**WHAT IS REQUIRED**: Where the data below has the string "script", return the whole line.

===== RECORDS SHOWN =====

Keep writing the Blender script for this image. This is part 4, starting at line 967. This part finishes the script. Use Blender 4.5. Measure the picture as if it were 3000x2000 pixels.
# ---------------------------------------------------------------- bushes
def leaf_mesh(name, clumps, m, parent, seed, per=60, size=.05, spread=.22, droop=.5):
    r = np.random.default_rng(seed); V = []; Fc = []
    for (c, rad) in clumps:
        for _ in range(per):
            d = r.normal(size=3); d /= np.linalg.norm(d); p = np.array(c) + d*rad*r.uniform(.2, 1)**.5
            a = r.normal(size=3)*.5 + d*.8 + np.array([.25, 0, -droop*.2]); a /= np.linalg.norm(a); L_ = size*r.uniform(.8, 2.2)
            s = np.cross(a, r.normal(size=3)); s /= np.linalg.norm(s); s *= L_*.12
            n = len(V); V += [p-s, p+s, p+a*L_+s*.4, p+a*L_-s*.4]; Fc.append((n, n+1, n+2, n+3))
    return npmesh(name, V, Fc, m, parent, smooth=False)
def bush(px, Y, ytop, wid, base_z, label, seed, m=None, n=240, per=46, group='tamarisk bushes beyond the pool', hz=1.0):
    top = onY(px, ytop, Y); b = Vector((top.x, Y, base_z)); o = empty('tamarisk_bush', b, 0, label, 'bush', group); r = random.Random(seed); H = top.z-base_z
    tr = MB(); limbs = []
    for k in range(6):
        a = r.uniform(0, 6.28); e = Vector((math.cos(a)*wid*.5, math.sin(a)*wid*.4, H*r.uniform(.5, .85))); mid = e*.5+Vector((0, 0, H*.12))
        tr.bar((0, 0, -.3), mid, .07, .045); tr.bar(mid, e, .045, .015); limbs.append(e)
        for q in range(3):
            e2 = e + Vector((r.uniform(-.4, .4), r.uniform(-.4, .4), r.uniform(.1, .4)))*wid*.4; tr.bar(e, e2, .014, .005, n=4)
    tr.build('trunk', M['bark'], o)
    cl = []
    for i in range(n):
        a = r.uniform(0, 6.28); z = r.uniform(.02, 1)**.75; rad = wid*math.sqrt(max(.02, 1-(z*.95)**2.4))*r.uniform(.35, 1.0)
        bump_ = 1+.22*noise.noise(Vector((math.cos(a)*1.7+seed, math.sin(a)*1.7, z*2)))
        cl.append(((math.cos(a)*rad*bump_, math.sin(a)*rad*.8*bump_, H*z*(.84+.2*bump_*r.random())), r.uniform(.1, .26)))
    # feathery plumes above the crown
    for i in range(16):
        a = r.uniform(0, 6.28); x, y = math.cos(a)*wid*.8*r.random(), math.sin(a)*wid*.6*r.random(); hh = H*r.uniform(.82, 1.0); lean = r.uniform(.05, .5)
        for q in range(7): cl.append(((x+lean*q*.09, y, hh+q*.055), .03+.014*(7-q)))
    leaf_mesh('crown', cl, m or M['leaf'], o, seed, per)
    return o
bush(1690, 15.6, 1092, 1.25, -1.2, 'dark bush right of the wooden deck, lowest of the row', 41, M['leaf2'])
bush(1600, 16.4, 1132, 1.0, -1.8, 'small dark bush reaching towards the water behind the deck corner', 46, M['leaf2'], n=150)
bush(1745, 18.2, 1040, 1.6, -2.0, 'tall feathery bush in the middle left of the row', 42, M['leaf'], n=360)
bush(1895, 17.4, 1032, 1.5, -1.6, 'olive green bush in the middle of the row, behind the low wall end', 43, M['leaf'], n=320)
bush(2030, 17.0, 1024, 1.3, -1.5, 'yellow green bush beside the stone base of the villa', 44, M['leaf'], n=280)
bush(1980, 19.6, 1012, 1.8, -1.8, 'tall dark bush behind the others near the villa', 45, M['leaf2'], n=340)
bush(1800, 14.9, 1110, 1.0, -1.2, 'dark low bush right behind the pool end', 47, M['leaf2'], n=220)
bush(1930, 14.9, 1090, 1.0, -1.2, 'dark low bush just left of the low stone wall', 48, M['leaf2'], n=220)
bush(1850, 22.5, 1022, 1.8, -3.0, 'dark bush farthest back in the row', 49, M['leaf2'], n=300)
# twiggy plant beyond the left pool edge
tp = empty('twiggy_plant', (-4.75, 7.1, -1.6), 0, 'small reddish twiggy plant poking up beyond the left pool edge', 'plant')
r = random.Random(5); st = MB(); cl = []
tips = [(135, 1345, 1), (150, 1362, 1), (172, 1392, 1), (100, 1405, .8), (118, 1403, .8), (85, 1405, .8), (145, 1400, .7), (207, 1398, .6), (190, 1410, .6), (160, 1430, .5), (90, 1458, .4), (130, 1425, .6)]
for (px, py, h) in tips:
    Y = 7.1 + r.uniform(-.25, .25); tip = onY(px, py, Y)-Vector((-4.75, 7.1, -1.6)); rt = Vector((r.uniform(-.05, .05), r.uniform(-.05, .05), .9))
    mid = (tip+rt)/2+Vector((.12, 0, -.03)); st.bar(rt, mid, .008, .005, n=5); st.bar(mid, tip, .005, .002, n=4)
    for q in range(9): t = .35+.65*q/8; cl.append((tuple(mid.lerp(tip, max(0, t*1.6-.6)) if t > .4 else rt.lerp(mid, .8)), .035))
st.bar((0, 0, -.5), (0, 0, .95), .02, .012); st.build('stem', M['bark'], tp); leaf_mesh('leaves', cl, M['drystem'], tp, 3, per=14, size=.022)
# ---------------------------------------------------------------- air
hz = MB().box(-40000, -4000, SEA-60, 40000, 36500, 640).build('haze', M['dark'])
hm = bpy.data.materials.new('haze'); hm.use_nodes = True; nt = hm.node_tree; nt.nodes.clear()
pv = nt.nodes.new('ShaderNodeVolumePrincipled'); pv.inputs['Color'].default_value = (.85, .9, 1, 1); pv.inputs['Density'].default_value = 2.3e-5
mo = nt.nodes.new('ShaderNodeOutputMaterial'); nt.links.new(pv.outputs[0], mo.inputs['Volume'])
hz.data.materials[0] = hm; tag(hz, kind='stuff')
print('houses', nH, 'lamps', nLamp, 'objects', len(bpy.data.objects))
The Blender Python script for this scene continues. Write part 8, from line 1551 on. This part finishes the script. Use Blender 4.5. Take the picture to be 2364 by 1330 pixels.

=====

**RESPONSE TO THE TASK**:
Keep writing the Blender script for this image. This is part 4, starting at line 967. This part finishes the script. Use Blender 4.5. Measure the picture as if it were 3000x2000 pixels.
The Blender Python script for this scene continues. Write part 8, from line 1551 on. This part finishes the script. Use Blender 4.5. Take the picture to be 2364 by 1330 pixels.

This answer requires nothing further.